Might be worth adding another pair of ground rods. In reality, it was probably the charge in the air that did it. But most of the shittier circuits depend heavily on an earth ground that works well. Do you ever end up with a floating neutral?
2 5 foot long ground rods were installed when I did the new panel. 10 feet apart. Part of the local code.
 
Giant Tesla coil in the front yard to collect that air born electricity and put on a light show :waytogo:
 
No floating neutral that I have found. But now you will see where my electrical expertise ends.

Turned my fan on, which I did not run yesterday, and the lights flickered and it ran a lot higher RPM. :dunno: The one row of lights that I rarely use, are fluorescent. Never swapped them out. They barely came on.

I checked the 2 circuits coming into the interior panel with just the lights on. Right side was 167 volts, left side 76 volts.
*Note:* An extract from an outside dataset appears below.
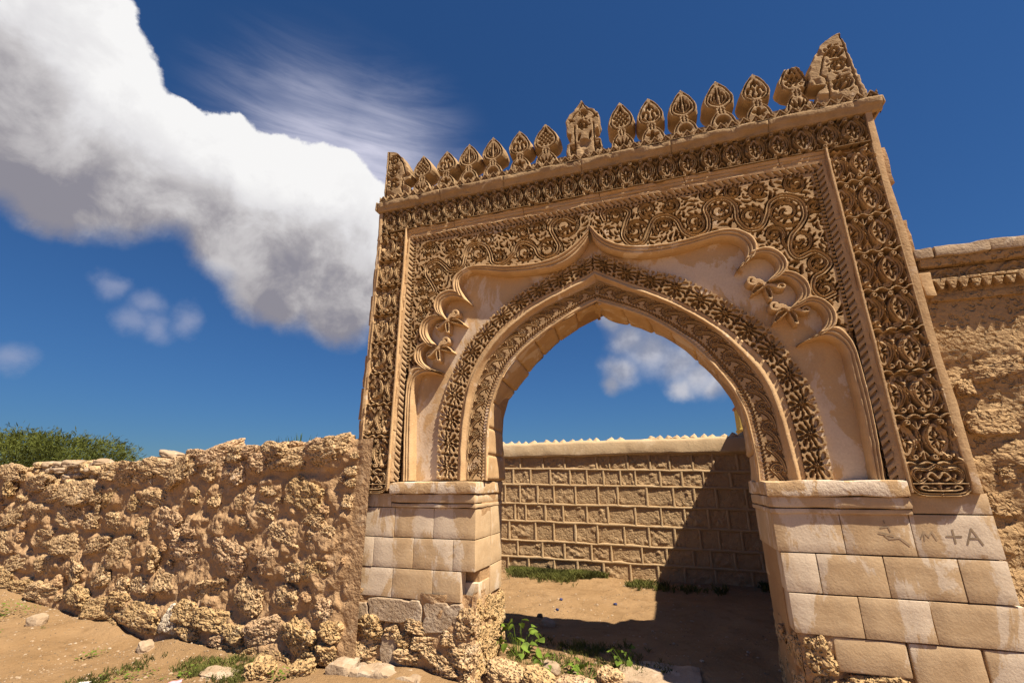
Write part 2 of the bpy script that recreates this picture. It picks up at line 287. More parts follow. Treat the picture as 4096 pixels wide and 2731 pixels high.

I am putting left and right in so I remember. Lights are on 4 switches. 2 switches from each 15 amp breaker. Both breakers are thin and are drawing from the left side. As I turn the lights off one switch at a time, the voltage gets closer to balancing out. Checking to both neutral and ground. With the lights off, they are balanced at 121v each. I moved one breaker to draw from the right side, which moved the fan breaker to the left side.

Everything is working correctly and I do not have blinking LEDs now.

What happened?
 
Crappy connection where the breaker was plugged in? :dunno:
 
New update. Redundant, I know.

Ran the drill press. Flat out turned the lights off on startup. So not fixed. Now I know it is a balance issue, which means an open neutral. Mine are goodfrom the meter to the interior panel. The utility company will be out sometime to see what is up. Seems to be their feed or meter. I was told to shut everything down. So I am eating lunch and will do tomorrow's mowing today.
 
If the two halves are not equal in voltage, the neutral is open circuit or has some resistance. This could be at the transformer or the service connection.

It's possible by moving loads around, the bad connection is temporarily shorting together or something and it fails again after the loads have gone away. Yes, probably best not to run anything because you could end up with something big (like a big motor) in series with something small (like a light) and get way more than 120V to the smaller item.
 
I had a weird issue with my modular I used to own where it would lose power to half the house and when I kicked the drier on it would come back. Had a crappy aluminum crimp/butt connector at the connection on the pole. After that experience I call the power company first because it's free unless I know it's a problem on my side.
 
Yeah I know, cause power companies are cheap. but they corrode, I know they goupe them up to seal out weather in an attempt to forestall the inevitable. Plus aluminum conductor and brass gurnnie coupler= corrosion. Retired LADWP employee I saw some budget cutting crap in my days, one of the worst was switch to Chinese transformers.